In his three minutes, Okafor finished with a very noticeable -5. At one point, the Jazz broadcast team even joked that his entry into the game was the best thing to happen to Utah in the first quarter. I wouldn’t be surprised if this is the last time we see Okafor in a Sixers uniform outside of a blowout. He’s a complete liability on the court, and this team is finally focused on winning basketball games. Hopefully, for his sake, he has a chance to continue his career elsewhere sooner rather than later. No one wants to see any more of this, including Okafor.

4. Ben Simmons continues to look like a budding superstar

In the words of Simmons himself, “That was probably the worst game individually I’ve played since I’ve been in the league.” Aside from a lackluster performance against the Celtics in game two, he might be right. On offense, in particular, Ben’s flaws were all on display. He refused to shoot from the outside, missed some open looks from mid-range, and turned the ball over too much. But guess what? He still looked like the best player on the court.

Simmons stuffed the stat sheet with 16 points, 13 rebounds, six assists, three steals, and three blocks. He continues to run the offense with a veteran calm while helping his teammates succeed. On defense, he’s more engaged than anyone anticipated this early, and he’s using his length and quickness effectively to cover guards and forwards alike. The stat-chasing reputation that followed him from LSU seems laughable already. Simmons is a team player whose powers are fully unleashed when he’s surrounded by NBA talent. The kid is special, and he’s just getting started.

5. The Sixers expected this outcome

Brett Brown is pushing all the right buttons, and these guys are starting to believe in themselves. Sure, every Sixers fan who’s stayed with the team during the Process era was anticipating an unfathomable loss when the Jazz pulled to within three at the end. This team still has a long way to go in terms of closing out games with confident execution, but they're giving opponents everything they can handle for 48 minutes each night.

Truth be told, Philly's best player has been relatively underwhelming so far compared to the lofty standards he established last season.
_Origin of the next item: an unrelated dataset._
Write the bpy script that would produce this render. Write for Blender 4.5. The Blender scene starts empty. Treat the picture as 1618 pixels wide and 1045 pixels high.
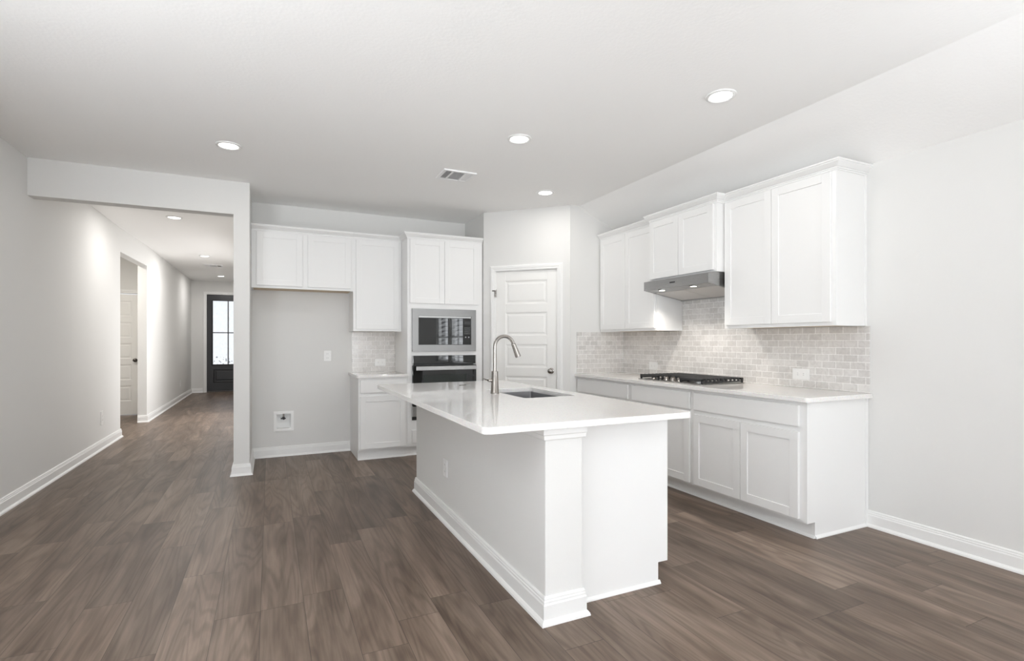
import bpy, bmesh, math, random
from mathutils import Vector, Matrix
random.seed(7)
R = math.radians
S = bpy.context.scene
COL = S.collection

# ------------------------------------------------------------------ camera
F_PX, CX, CY, YAW, CAM_H = 813.0, 809.0, 540.0, 25.2, 1.28
cd = bpy.data.cameras.new('camera')
cam = bpy.data.objects.new('camera', cd); COL.objects.link(cam)
cam.location = (0, 0, CAM_H)
cam.rotation_euler = (R(90), 0, -R(YAW))
cd.sensor_width = 36.0
cd.lens = F_PX * 36.0 / 1618.0
cd.shift_y = (CY - 522.5) / 1618.0
cd.clip_start = 0.05
S.camera = cam

# ------------------------------------------------------------------ world, exposure, daylight
S.view_settings.view_transform = 'Standard'
S.view_settings.look = 'None'
S.view_settings.gamma = 1.0
S.view_settings.use_curve_mapping = False
S.view_settings.exposure = 0.17
try:
    S.cycles.use_denoising = True
    S.cycles.sample_clamp_indirect = 6.0
    S.cycles.max_bounces = 12
    S.cycles.diffuse_bounces = 8
    S.cycles.caustics_reflective = False
    S.cycles.caustics_refractive = False
except Exception:
    pass

world = bpy.data.worlds.new('sky'); S.world = world
world.use_nodes = True
wn = world.node_tree; wn.nodes.clear()
wo = wn.nodes.new('ShaderNodeOutputWorld'); wb = wn.nodes.new('ShaderNodeBackground')
wc = wn.nodes.new('ShaderNodeTexCoord'); ws = wn.nodes.new('ShaderNodeSeparateXYZ'); wr = wn.nodes.new('ShaderNodeValToRGB')
wn.links.new(wc.outputs['Generated'], ws.inputs[0]); wn.links.new(ws.outputs['Z'], wr.inputs[0])
wr.color_ramp.elements[0].position = 0.0; wr.color_ramp.elements[0].color = (0.95, 0.97, 1.0, 1)
wr.color_ramp.elements[1].position = 0.6; wr.color_ramp.elements[1].color = (0.80, 0.88, 1.0, 1)
wn.links.new(wr.outputs[0], wb.inputs[0]); wb.inputs[1].default_value = 1.0
wn.links.new(wb.outputs[0], wo.inputs[0])

def daylight(name, loc, rot, sx, sy, watts, col=(1, 1, 1)):
    l = bpy.data.lights.new(name, 'AREA'); l.shape = 'RECTANGLE'; l.size = sx; l.size_y = sy
    l.energy = watts; l.color = col
    o = bpy.data.objects.new(name, l); COL.objects.link(o); o.location = loc; o.rotation_euler = rot
    return o
XL_, LWY, LEFT_TILT, SIDE_TILT, SLAT_W = -1.815, -0.1, 70, 60, 40.0
REAR_W, HALL_FILL_W, LEFT_W, SIDE_W = 262.0, 34.0, 232.0, 15.0
daylight('daylight_rear', (0.9, -7.14, 1.28), (R(90), 0, 0), 4.3, 2.3, REAR_W, (0.925, 0.962, 1.0))
for _y in (-0.66, 0.37):
    for _k in range(14):                              # upward strip lamps added behind the side windows' slats to lift the ceiling
        daylight('slat_uplight', (3.765 + 0.13, _y, 0.84 + 0.108 * _k), (R(90 + SIDE_TILT), 0, R(90)), 0.9, 0.20, SLAT_W / 28, (0.925, 0.962, 1.0))
    daylight('daylight_side', (3.765 + 0.24, _y, 1.55), (R(90), 0, R(90)), 0.9, 1.45, SIDE_W, (0.925, 0.962, 1.0))
for _k in range(8):                                   # upward fill lamps added in an unseen left opening to lift the ceiling
    daylight('fill_left', (XL_ - 0.13, LWY, 0.25 + 0.285 * _k), (R(90 + LEFT_TILT), 0, R(-90)), 3.0, 0.24, LEFT_W / 8, (0.925, 0.962, 1.0))
daylight('fill_hall', (-0.17, 9.5, 1.2), (R(90), 0, R(90)), 2.0, 2.2, HALL_FILL_W, (1.0, 0.985, 0.97))  # fill lamp added behind the partition to even out the hall wall
CAN_W, HALL_CAN_W, HOOD_W = 4.3, 12.5, 1.05

# ------------------------------------------------------------------ materials
def mat(name, col, rough=0.5, metal=0.0, spec=None, **kw):
    m = bpy.data.materials.new(name); m.use_nodes = True
    b = m.node_tree.nodes['Principled BSDF']
    b.inputs['Base Color'].default_value = (*col, 1)
    b.inputs['Roughness'].default_value = rough
    b.inputs['Metallic'].default_value = metal
    if spec is not None: b.inputs['Specular IOR Level'].default_value = spec
    for k, v in kw.items(): b.inputs[k.replace('_', ' ')].default_value = v
    return m
def nodes(m): return m.node_tree.nodes, m.node_tree.links, m.node_tree.nodes['Principled BSDF']
def bump_noise(m, scale, strength, dist=0.002, detail=3):
    N, L, b = nodes(m)
    tc = N.new('ShaderNodeTexCoord'); n = N.new('ShaderNodeTexNoise'); bp = N.new('ShaderNodeBump')
    n.inputs['Scale'].default_value = scale; n.inputs['Detail'].default_value = detail
    L.new(tc.outputs['Object'], n.inputs['Vector']); L.new(n.outputs['Fac'], bp.inputs['Height'])
    bp.inputs['Strength'].default_value = strength; bp.inputs['Distance'].default_value = dist
    L.new(bp.outputs[0], b.inputs['Normal'])
    return n
def colour_noise(m, scale, c0, c1, p0=0.35, p1=0.65, detail=3, stretch=None):
    N, L, b = nodes(m)
    tc = N.new('ShaderNodeTexCoord'); n = N.new('ShaderNodeTexNoise'); r = N.new('ShaderNodeValToRGB')
    n.inputs['Scale'].default_value = scale; n.inputs['Detail'].default_value = detail
    if stretch:
        mp = N.new('ShaderNodeMapping'); mp.inputs['Scale'].default_value = stretch
        L.new(tc.outputs['Object'], mp.inputs[0]); L.new(mp.outputs[0], n.inputs['Vector'])
    else:
        L.new(tc.outputs['Object'], n.inputs['Vector'])
    r.color_ramp.elements[0].position = p0; r.color_ramp.elements[0].color = (*c0, 1)
    r.color_ramp.elements[1].position = p1; r.color_ramp.elements[1].color = (*c1, 1)
    L.new(n.outputs['Fac'], r.inputs[0]); L.new(r.outputs[0], b.inputs['Base Color'])
    return r

WALL = mat('wall_paint', (0.715, 0.712, 0.698), 0.85, spec=0.25); bump_noise(WALL, 120, 0.12)
CEIL = mat('ceiling_paint', (0.92, 0.917, 0.908), 0.9, spec=0.2); bump_noise(CEIL, 55, 0.35, 0.003)
TRIM = mat('trim_paint', (0.81, 0.81, 0.80), 0.38)
CAB = mat('cabinet_paint', (0.80, 0.80, 0.793), 0.36, spec=0.4); bump_noise(CAB, 300, 0.02)
CABIN = mat('cabinet_underside', (0.62, 0.50, 0.36), 0.6)
DOORP = mat('door_paint', (0.82, 0.815, 0.795), 0.42); bump_noise(DOORP, 240, 0.03)
BLACKP = mat('black_door_paint', (0.012, 0.012, 0.014), 0.35); bump_noise(BLACKP, 150, 0.04)
PLATE = mat('plate_plastic', (0.83, 0.83, 0.82), 0.3)
SLOT = mat('slot_dark', (0.08, 0.08, 0.08), 0.6)
STEEL = mat('brushed_steel', (0.38, 0.377, 0.372), 0.28, 1.0)
N_, L_, b_ = nodes(STEEL)
_tc = N_.new('ShaderNodeTexCoord'); _mp = N_.new('ShaderNodeMapping'); _mp.inputs['Scale'].default_value = (2, 2, 260)
_n = N_.new('ShaderNodeTexNoise'); _n.inputs['Scale'].default_value = 3; _r = N_.new('ShaderNodeMapRange')
_r.inputs['To Min'].default_value = 0.22; _r.inputs['To Max'].default_value = 0.36
L_.new(_tc.outputs['Object'], _mp.inputs[0]); L_.new(_mp.outputs[0], _n.inputs['Vector']); L_.new(_n.outputs['Fac'], _r.inputs[0]); L_.new(_r.outputs[0], b_.inputs['Roughness'])
NICKEL = mat('brushed_nickel', (0.30, 0.28, 0.26), 0.24, 1.0); bump_noise(NICKEL, 400, 0.01)
STEELM = mat('satin_steel', (0.24, 0.238, 0.235), 0.3, 1.0)
SINKM = mat('sink_steel', (0.50, 0.50, 0.51), 0.3, 1.0); bump_noise(SINKM, 300, 0.02)
BLACKG = mat('black_glass', (0.005, 0.006, 0.006), 0.02, spec=0.65)
OVENW = mat('oven_window_glass', (0.014, 0.020, 0.017), 0.03, spec=0.45)
IRON = mat('cast_iron', (0.022, 0.022, 0.023), 0.5); bump_noise(IRON, 500, 0.1)
FILTER = mat('aluminium_filter_mesh', (0.62, 0.60, 0.58), 0.5, 0.6); bump_noise(FILTER, 260, 0.4)
GLOSSB = mat('black_control_plastic', (0.02, 0.02, 0.02), 0.3)
GREYB = mat('grey_button', (0.35, 0.35, 0.36), 0.4)
VENTM = mat('vent_metal', (0.88, 0.88, 0.88), 0.45)
VENTD = mat('vent_shadow', (0.30, 0.30, 0.30), 0.8)
BLIND = mat('blind_slat', (0.80, 0.80, 0.78), 0.5)
GROUND = mat('concrete_path', (0.36, 0.355, 0.345), 0.9); bump_noise(GROUND, 20, 0.3)
RED = mat('key_metal', (0.16, 0.16, 0.15), 0.35, 0.8)

QUARTZ = mat('white_quartz', (0.83, 0.82, 0.805), 0.055, spec=0.5)
def _quartz():
    N, L, b = nodes(QUARTZ)
    tc = N.new('ShaderNodeTexCoord')
    v = N.new('ShaderNodeTexVoronoi'); v.inputs['Scale'].default_value = 210
    n = N.new('ShaderNodeTexNoise'); n.inputs['Scale'].default_value = 130; n.inputs['Detail'].default_value = 3
    r = N.new('ShaderNodeValToRGB'); r.color_ramp.elements[0].position = 0.30; r.color_ramp.elements[1].position = 0.42
    r.color_ramp.elements[0].color = (0.70, 0.69, 0.675, 1); r.color_ramp.elements[1].color = (0.835, 0.825, 0.81, 1)
    L.new(tc.outputs['Object'], n.inputs['Vector']); L.new(tc.outputs['Object'], v.inputs['Vector'])
    L.new(n.outputs['Fac'], r.inputs[0])
    mx = N.new('ShaderNodeMix'); mx.data_type = 'RGBA'; mx.blend_type = 'MULTIPLY'; mx.inputs[0].default_value = 0.08
    L.new(r.outputs[0], mx.inputs[6]); L.new(v.outputs['Color'], mx.inputs[7]); L.new(mx.outputs[2], b.inputs['Base Color'])
_quartz()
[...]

Embiid is still working his way back into game shape, and it shows in his conditioning and decision-making. Just look up and down the rotation, though. J.J. and RoCo are hitting timely threes. TLC and Justin Anderson are providing defense and a bit of scoring off the bench. Amir is holding his own as a sturdy, rebounding back-up. T.J. is doing a little bit of everything. This team is having fun right now, and it’s fun to watch. Give Markelle Fultz all the time he needs to get right. For once, the real story in Philadelphia is what’s happening on the court.